Chelsea Clinton thinks America should elect her mother president because she’s a woman
writes
Benny Huang.
She’s setting the tone for the next
presidential election, making it about gender when it should really be
about issues. Her mother employed very much the same tactic in 2008 when
she tried to make her seemingly inevitable election into a historic
“first” for women.
Her hopes were dashed when a (half) black guy
hijacked the oppression narrative and ran away with the nomination. His
blackness trumped her femininity.
What Clinton was trying to do in 2008 was to demonstrate what a hard
row she had to hoe with all of those sexist men out there trying to
preserve the presidency as a boys’ club. In New Hampshire, a group of
supposed male chauvinists heckled her with shouts of “Iron my shirt!”
Without missing a beat, Clinton retorted, “Ah, the remnants of
sexism—alive and well,” which elicited cheers from the crowd. After the
applause had died down, she added: “As I think has just been abundantly
demonstrated, I am also running to break through the highest and hardest
glass ceiling.”
You go, girl!
How convenient it was to have a few foot soldiers in the #waronwomen
right there in the audience to illustrate her point. Almost too convenient.
A New York Daily News reporter followed the two hecklers, later
revealed to be Nick Gemelli and Adolfo Gonzalez, to their cars.
Shockingly, Gemelli’s ride sported a “Hillary for President” bumper
sticker, which he was at a loss to explain. The two young men were
actually interns at a Boston radio station and they passed the incident
off as some kind of radio prank.
Gemelli and Gonzalez were obviously plants. The whole thing was
stage-managed to make Hillary Clinton appear to be a feminist warrior
battling heroically against the forces of reactionary sexism.
Which is
what these electoral “firsts” are always about. They are
products manufactured by campaigns and marketed by the news media. If
that sounds kind of redundant it’s because the media and the Democratic
Party are so interwoven that they sometimes appear to be the same thing.
Allow me to explain how electoral “firsts” work. The modus operandi
here is for the media to constantly harp on the fact that their
preferred candidate suffers a handicap because he or she is different,
which naturally requires them to malign America as a very dark place,
full of sexism, racism, this “-ism,” and that “-ism.” Then the media ask
if we’re “ready” for someone who’s a little different to serve in a
particular office.
The implication is that if the media’s preferred candidate is
rejected at the polls then only the residual prejudices of yesteryear
can be blamed. As an added bonus, it also forces the opposing
candidate’s supporters to constantly explain that they aren’t motivated
by bigotry.
I’ve noticed that the media’s concern for “firsts” seems a little
lacking when the “first” is a Republican. Considering the media’s
fixation on race and racism, it’s a little odd that they aren’t more
interested in the one and a half Hispanics now running for
president—Marco Rubio and Ted Cruz. But they’re Republicans, and while I
fully expect the media soon to ask if they’re too brown for the GOP,
they will never portray either of them as racial trailblazers
struggling against bigotry the way Obama was portrayed during his two
presidential campaigns.
Why not? Isn’t our willingness to elect people of various backgrounds
the yardstick by which we measure progress? Oh, that depends.
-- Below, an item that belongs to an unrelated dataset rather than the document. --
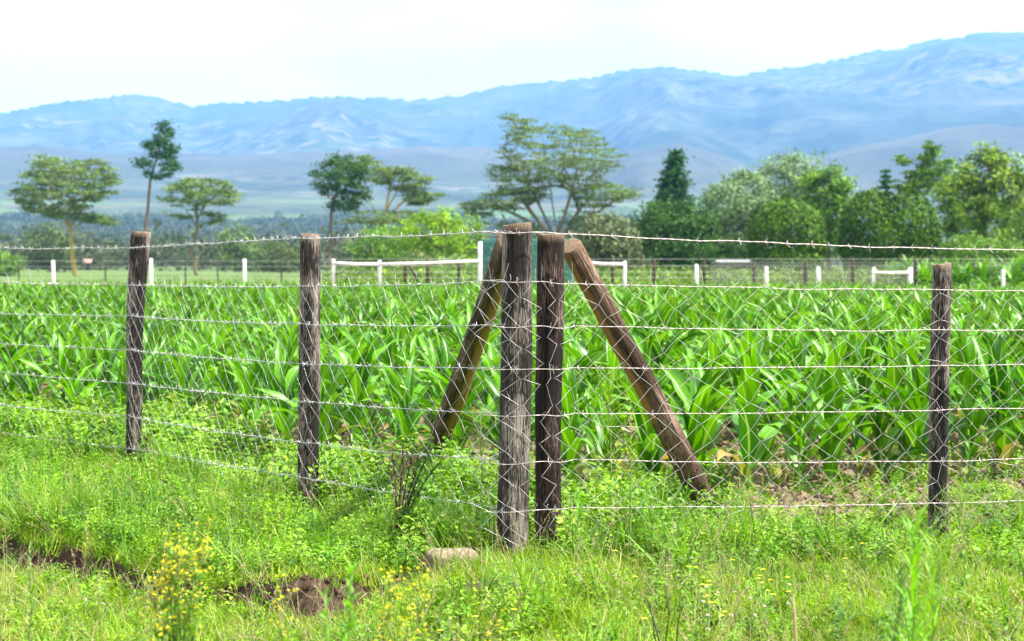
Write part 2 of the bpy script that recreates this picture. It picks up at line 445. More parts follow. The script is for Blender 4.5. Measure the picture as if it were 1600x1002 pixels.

In 2008, the media asked if America was too racist to elect a black
president but we elected one despite the fact that he couldn’t assemble a
coherent sentence without a teleprompter. So America has been
acquitted, right? Not so fast. In 2012, the media asked if America was
too racist to reelect a black president.
Did they miss 2012’s other potential electoral “first”? We had never
had a Mormon in the White House, and still haven’t. So where was the
pressure campaign to elect a Mormon?
Apples and oranges, some will say, because Mormons haven’t endured
quite the same suffering in this country as blacks. Okay. Of course,
Mormons were never enslaved but they were forcibly driven from a few US
states and it was legal to murder them in Missouri until 1976. But let’s
not lose focus on the more important question—which group faces a
steeper climb to elected office?
… These silly games we play with “firsts”
are really the worst kind of politics. If we want to realize the country
that Chelsea Clinton claims to want—one in which equal opportunity is
the rule—we have to dispense with all of the stupid jockeying for
victimhood. Look at how shameless it’s become—Hillary Clinton actually
perpetrated a hoax against herself to make it appear that she, a
political titan, was actually the lovable underdog, and for no other
reason than because she’s a woman. The proper way to create the equal
opportunity that Chelsea Clinton claims to want is to make elections
about issues rather than race or gender.